Exploring prediction capabilities

In order to support a feedback loop that gives a precise adjustment near the approach airspace there is a need for more advanced prediction capability than available today.  Broadly there are three factors that influence arrival time.

      1. The aircraft route over the ground that ATC may influence;
      2. The airspeed the aircraft intends to fly;
      3. MET conditions.

Point (1) is intrinsically linked to the upstream airspace and concept of operation.  PBN routes further upstream than the approach environment leads to fewer possibilities of where an aircraft will be routed hence improves predictability.

Points (2) and (3) would benefit from a combination of large historical datasets in order to understand aircraft performance in a range of conditions and the potential for accessing real time (or near real time) data from aircraft already flying to continuously update models.  Data from aircraft could be Mode S information or potentially downlinked planned trajectory information.

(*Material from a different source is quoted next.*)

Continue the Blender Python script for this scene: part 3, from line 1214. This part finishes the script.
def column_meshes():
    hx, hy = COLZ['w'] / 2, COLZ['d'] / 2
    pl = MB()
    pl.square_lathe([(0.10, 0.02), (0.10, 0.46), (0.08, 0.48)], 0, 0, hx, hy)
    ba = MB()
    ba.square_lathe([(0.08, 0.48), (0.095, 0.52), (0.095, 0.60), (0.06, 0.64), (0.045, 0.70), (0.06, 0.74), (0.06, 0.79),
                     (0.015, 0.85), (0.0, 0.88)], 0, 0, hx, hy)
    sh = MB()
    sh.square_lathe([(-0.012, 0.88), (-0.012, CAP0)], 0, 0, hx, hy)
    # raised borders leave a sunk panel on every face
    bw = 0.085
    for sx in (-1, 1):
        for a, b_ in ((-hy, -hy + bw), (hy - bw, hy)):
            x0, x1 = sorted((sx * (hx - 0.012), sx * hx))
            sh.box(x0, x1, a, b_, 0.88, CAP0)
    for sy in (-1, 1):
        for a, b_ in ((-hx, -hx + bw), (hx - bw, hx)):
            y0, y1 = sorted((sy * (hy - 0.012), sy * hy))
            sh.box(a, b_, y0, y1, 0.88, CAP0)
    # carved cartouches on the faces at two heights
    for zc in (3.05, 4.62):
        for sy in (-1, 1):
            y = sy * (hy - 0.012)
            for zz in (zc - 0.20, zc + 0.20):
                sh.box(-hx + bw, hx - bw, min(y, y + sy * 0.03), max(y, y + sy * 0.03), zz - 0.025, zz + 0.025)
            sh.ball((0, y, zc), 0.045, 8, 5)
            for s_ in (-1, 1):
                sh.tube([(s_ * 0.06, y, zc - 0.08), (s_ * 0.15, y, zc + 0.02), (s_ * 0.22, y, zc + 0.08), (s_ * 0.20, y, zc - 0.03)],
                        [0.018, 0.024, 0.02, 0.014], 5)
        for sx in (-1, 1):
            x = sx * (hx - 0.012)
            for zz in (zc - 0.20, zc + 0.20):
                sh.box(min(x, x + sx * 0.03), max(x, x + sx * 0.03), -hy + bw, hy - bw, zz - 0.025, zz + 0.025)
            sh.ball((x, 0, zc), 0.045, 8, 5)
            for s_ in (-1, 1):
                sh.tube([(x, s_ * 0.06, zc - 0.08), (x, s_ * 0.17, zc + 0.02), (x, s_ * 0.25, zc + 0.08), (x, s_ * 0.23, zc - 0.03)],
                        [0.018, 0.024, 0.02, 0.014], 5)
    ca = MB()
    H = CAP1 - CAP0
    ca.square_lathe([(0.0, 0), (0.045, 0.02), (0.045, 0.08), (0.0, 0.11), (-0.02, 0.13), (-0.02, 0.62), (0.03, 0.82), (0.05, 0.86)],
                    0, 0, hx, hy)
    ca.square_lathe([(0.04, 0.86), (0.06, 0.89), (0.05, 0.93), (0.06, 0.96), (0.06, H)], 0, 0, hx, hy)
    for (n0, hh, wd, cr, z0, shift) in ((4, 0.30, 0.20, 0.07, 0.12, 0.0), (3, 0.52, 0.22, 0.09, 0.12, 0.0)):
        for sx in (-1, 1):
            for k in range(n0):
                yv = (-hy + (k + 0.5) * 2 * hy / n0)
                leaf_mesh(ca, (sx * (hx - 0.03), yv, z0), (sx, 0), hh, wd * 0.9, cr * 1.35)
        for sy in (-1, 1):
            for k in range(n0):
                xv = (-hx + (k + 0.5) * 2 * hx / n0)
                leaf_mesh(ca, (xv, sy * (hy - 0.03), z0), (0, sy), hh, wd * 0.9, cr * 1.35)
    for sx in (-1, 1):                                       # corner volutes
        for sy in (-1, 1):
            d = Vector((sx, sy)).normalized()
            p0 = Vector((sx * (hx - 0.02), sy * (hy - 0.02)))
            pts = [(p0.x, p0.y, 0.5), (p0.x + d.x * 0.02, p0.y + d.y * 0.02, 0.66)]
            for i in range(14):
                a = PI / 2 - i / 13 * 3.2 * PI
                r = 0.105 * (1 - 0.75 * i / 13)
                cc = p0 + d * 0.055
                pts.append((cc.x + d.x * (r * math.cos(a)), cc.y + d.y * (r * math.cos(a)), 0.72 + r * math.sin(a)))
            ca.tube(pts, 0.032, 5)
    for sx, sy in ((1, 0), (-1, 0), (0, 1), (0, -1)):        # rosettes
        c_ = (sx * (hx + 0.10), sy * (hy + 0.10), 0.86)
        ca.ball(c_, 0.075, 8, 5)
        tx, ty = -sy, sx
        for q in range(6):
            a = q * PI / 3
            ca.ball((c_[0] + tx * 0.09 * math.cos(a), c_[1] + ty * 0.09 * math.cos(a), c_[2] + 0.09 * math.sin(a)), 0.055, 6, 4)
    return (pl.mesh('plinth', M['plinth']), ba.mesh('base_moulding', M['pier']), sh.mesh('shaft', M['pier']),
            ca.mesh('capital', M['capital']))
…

This is an opportunity to really push the boundaries of prediction capability and explore the art of the possible in Machine Learning.  There is large potential in this area with developments in other industries moving at an exponential rate.

Going forward I believe the area that needs the most work and ultimately determines the rest of the puzzle will be prediction capability.  This is needed in this proposed option for the future and if we choose to move the point where we define the final sequence further upstream then high-accuracy prediction capability becomes paramount.